As the year rounds out and the 13th month begins, each marker on the calendar is not brand new. You have passed this way before without your loved one. You notice the pain is less intense and realize healing has taken place. Now, the holidays and the seasons are a mixture of sadness, precious memories and the welcoming of peace.

As months turn into years, you initiate new traditions. Memories will warm your heart, appreciation of the love you felt will brighten the new day and a smile will gently relax the muscles of your face. There is now a new form of love to welcome. Though it is not what you would have chosen, somehow it is a profound gift that makes you right size with everyone in your life today.

Holidays bring grieving to the surface in a powerful way, first to acknowledge and feel the pain, later to bring magic from deep in your core into your present moment.
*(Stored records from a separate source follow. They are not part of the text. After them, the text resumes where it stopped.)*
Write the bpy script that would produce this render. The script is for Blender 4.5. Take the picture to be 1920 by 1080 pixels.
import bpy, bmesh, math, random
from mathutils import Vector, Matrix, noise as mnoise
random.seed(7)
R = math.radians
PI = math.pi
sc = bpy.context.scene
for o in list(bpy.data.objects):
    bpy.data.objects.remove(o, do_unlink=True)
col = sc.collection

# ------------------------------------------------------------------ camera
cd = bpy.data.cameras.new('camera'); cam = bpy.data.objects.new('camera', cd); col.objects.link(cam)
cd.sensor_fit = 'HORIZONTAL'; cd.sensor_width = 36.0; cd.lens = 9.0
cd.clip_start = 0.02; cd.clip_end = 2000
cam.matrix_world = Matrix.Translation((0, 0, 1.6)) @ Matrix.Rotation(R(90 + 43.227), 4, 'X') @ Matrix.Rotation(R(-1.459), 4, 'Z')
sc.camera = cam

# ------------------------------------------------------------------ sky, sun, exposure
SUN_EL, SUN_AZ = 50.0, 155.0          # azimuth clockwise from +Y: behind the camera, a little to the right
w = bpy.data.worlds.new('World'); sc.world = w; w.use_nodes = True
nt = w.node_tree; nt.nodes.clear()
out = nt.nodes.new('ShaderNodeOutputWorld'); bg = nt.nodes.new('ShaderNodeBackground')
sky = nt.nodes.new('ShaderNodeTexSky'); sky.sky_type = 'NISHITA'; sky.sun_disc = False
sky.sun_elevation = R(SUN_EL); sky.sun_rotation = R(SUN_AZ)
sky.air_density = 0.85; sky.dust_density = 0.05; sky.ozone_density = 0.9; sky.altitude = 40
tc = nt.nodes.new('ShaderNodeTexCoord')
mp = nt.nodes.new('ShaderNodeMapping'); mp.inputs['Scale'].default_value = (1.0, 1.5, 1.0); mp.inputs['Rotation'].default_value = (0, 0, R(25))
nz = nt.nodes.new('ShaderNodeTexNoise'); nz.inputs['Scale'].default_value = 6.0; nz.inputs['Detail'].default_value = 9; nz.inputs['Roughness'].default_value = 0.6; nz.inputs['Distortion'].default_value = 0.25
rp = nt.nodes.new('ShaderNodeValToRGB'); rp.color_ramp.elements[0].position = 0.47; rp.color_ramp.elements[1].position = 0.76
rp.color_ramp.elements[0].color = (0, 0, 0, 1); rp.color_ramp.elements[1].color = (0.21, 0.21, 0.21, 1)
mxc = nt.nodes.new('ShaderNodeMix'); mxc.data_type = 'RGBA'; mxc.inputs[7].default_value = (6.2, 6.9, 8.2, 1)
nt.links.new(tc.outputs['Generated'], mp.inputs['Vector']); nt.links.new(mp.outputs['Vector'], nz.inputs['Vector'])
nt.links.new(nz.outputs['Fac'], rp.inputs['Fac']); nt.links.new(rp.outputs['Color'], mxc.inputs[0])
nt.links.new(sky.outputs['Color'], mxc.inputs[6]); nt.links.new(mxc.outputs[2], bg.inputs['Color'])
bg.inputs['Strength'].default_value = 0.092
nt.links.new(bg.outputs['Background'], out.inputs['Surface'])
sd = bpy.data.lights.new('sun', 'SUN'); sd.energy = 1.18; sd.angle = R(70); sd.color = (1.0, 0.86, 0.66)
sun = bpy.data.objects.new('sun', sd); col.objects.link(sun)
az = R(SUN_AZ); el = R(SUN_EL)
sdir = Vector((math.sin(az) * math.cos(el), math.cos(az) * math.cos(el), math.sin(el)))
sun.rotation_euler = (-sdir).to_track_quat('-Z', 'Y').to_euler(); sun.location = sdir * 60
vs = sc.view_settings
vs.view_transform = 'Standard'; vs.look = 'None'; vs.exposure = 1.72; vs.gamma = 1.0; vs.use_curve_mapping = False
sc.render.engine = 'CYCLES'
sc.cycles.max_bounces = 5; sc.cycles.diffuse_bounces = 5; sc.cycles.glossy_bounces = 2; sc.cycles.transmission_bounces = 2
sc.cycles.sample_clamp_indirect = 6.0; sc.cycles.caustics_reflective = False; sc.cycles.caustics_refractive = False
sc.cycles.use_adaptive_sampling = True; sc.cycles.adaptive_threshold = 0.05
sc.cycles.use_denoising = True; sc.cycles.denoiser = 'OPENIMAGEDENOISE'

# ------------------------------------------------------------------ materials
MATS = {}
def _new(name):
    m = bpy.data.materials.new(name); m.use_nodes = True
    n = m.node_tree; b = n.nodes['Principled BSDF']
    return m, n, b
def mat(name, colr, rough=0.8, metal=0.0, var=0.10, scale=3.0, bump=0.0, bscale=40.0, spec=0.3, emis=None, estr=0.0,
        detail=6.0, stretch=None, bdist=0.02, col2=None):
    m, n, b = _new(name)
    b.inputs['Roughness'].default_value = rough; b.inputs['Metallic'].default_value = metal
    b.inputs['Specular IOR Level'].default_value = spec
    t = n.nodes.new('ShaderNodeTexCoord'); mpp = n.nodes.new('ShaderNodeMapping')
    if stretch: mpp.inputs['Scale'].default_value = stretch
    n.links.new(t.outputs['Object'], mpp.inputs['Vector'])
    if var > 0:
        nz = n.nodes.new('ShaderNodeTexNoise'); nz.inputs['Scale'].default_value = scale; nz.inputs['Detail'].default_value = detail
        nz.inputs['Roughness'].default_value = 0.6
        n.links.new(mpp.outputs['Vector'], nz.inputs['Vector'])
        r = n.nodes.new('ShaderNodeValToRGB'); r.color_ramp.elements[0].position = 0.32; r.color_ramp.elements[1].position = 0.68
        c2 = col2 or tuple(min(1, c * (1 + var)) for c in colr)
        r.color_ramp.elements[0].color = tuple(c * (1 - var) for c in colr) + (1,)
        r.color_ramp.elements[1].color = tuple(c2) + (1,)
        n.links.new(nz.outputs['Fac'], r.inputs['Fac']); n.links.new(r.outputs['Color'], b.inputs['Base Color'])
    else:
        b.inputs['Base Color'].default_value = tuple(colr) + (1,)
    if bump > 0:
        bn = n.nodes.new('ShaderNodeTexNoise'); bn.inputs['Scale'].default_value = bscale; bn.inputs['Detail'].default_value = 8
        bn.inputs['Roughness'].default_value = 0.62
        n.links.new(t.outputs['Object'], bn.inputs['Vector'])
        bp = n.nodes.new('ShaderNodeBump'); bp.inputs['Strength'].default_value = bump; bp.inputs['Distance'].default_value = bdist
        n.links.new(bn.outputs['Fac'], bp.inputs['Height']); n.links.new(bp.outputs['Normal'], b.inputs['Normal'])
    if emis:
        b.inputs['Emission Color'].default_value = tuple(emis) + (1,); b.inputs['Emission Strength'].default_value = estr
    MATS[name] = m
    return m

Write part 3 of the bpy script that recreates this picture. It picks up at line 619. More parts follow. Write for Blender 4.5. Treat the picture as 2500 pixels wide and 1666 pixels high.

Laughter now resonates from within and peacefulness feels like home.

Sunday, November 14, 2010

"When I was abandoned, ... "

Today marks the one year anniversary of my husband walking away.  The news, delivered over the phone shortly after I arrived at work, was unexpected and began an odyssey through pain, disbelief, questioning reality, my worth and the meaning of love.  It was one of those, thankfully few, moments when you realize your life has just been dramatically altered from what it was just a breath before.
In a recent conversation with a friend, I referred to this transition as ‘when my marriage ended.’  My friend commented on what she described as ‘my interesting choice of words.’  She said it would it be more appropriate to say ‘when I was abandoned.’  After pausing, I realized her comment validated the significance of my experience.  My marriage did end and I continue to learn and understand the role I played in that ending, months, even years, before it began.  Yet, it is important to acknowledge the circumstances and the impact, if only for a moment, as part of the healing process.

 My husband truly adored me.  I have no doubt.  I felt so unconditionally loved; I naively allowed my self-worth to depend on this as a primary source of nourishment.  When it was ripped from me without warning, it felt as though my soul left and I was hollow.  There was a complete and total loss of the man I knew and someone I didn’t recognize was in his place.  I was grieving the death of someone I loved, yet the person was still alive.
So, I start this blog on the anniversary of this traumatizing event, to share my path to healing and forgiveness, to share laughter and pain and most importantly to offer hope to anyone remembering or facing unparalleled pain.  What I am able to write today was unimaginable and not possible during the earlier stages of the grieving process.  By allowing myself to embrace the anguish, hours of crying, anger, regret, and blame I was able to transition into peace, forgiveness and appreciation for the love that was real.
(To respect ‘his’ privacy, I will leave out additional details and refer only to my perception.)